14 aprile 2023 09:42

Nel concetto molto di moda di “sud globale”, ovvero il mondo non occidentale che si contrappone all’occidente, il Brasile occupa un posto di prim’ordine. E il suo presidente Luiz Inácio Lula Da Silva, tornato al potere a gennaio, non ha perso tempo per dimostrarlo.

Questa settimana Lula si trova in Cina, in un momento in cui sono ridefiniti i rapporti di forza del nuovo secolo. Il Brasile e la Cina sono entrambi componenti dei Brics, il club di paesi emergenti che comprende anche Sudafrica, India e Russia.

Con l’ascesa dei Brics, negli anni duemila, Lula aveva creduto alla nascita di un mondo alternativo in occasione del suo primo passaggio al potere. Ma il club non ha mantenuto le sue promesse, soprattuto in ragione del peso smisurato della Cina rispetto agli altri partner e alle sue ambizioni di superpotenza.

Ruolo centrale
Tornato al comando, Lula ha rapidamente preso la via di Pechino, non prima però di compiere un viaggio a Washington. Le sue dichiarazioni dimostrano che non ha abbandonato la visione di un mondo post occidentale in cui i Brics ricoprirebbero un ruolo centrale.

Le relazioni sino-brasiliane costituiscono da anni il legame commerciale più importante “tra sud e sud” del mondo, con 150 miliardi di dollari all’anno a beneficio del Brasile. Lula si è preoccupato subito di fortificare questa intesa dopo gli anni di Jair Bolsonaro, tutt’altro che fruttiferi. Con il cambio alla presidenza brasiliana è tornata la fiducia.

Il club dei paesi emergenti è sicuramente pieno di contraddizioni, a cominciare dalla presenza della Russia

Il presidente brasiliano ha sviluppato un’idea in particolare, che riguarda la Cina ma non solo: mettere fine al dominio del dollaro nel campo della finanza mondiale. Lula ha dedicato a questo obiettivo una parte importante di un suo discorso, raccontando con falsa ingenuità di domandarsi “ogni sera perché tutti i paesi dovrebbero effettuare i propri scambi commerciali in dollari. Perché non possiamo commerciare usando la nostra moneta? Chi ha deciso che il dollaro dev’essere la moneta di riferimento soppiantando il sistema aureo?”.

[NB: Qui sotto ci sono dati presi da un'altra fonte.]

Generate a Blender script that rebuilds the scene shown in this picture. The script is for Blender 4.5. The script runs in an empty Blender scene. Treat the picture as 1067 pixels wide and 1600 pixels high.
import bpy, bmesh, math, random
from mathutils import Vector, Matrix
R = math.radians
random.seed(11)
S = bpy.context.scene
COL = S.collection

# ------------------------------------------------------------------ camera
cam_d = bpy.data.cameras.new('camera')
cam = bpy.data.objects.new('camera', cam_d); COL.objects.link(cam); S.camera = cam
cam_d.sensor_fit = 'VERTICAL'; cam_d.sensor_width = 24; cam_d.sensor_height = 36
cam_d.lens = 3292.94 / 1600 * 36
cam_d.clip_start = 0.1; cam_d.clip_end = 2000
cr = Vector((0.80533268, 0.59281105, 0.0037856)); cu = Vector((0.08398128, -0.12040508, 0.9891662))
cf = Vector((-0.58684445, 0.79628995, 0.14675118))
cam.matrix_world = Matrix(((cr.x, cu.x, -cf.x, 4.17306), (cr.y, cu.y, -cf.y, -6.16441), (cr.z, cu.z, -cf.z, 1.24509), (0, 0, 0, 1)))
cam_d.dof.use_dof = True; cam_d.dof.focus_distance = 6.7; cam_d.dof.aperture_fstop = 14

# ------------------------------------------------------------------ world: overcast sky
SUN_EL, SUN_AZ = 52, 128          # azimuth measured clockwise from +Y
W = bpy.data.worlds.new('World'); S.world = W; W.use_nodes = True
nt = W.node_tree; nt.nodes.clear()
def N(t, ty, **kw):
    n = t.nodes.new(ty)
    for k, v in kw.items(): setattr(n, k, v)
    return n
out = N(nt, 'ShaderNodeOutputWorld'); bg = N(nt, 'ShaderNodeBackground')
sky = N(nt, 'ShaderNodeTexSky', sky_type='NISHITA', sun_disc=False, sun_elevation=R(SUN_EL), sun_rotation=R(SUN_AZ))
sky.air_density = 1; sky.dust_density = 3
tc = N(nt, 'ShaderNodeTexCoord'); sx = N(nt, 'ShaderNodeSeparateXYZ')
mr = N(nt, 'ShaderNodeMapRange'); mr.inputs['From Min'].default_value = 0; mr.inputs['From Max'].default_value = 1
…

L’aspetto più interessante della vicenda è che Lula ha pronunciato queste parole, fortemente applaudite, nella sede della Banca per lo sviluppo dei Brics, un’istituzione che fa concorrenza a quelle di Bretton Woods fondate dopo la guerra, tra cui la Banca mondiale. Il presidente ha assistito all’insediamento della nuova dirigente della banca dei Brics, che non è altro che l’ex presidente brasiliana Dilma Rousseff.

Il club dei paesi emergenti è sicuramente pieno di contraddizioni, a cominciare dal fatto che comprende anche la Russia, bersagliata dalle sanzioni e con un presidente incriminato dalla Corte penale internazionale. Questo, inevitabilmente, complica il prossimo vertice dell’organizzazione, che si terrà in Sudafrica.

Il momento è assolutamente particolare. La guerra in Ucraina ha rimescolato le carte e rilanciato le ambizioni di chi contesta l’ordine occidentale del mondo.
La questione della “dollarizzazione” degli scambi commerciali è un cavallo di battaglia della Cina. Lo yuan cinese è sempre più usato, al punto di aver quasi superato l’euro. Nell’intervista della settimana scorsa durante il viaggio di ritorno da Pechino, il presidente francese Emmanuel Macron aveva pronunciato una frase che inizialmente era passata inosservata: “Non dobbiamo dipendere dall’extraterritorialità del dollaro”.

A piccoli passi si stanno affermando nuovi equilibri. Sarà importante seguire le prossime iniziative del presidente brasiliano per capire se questo processo sfocerà in un cambiamento reale e se il secondo tentativo di Lula sarà quello buono.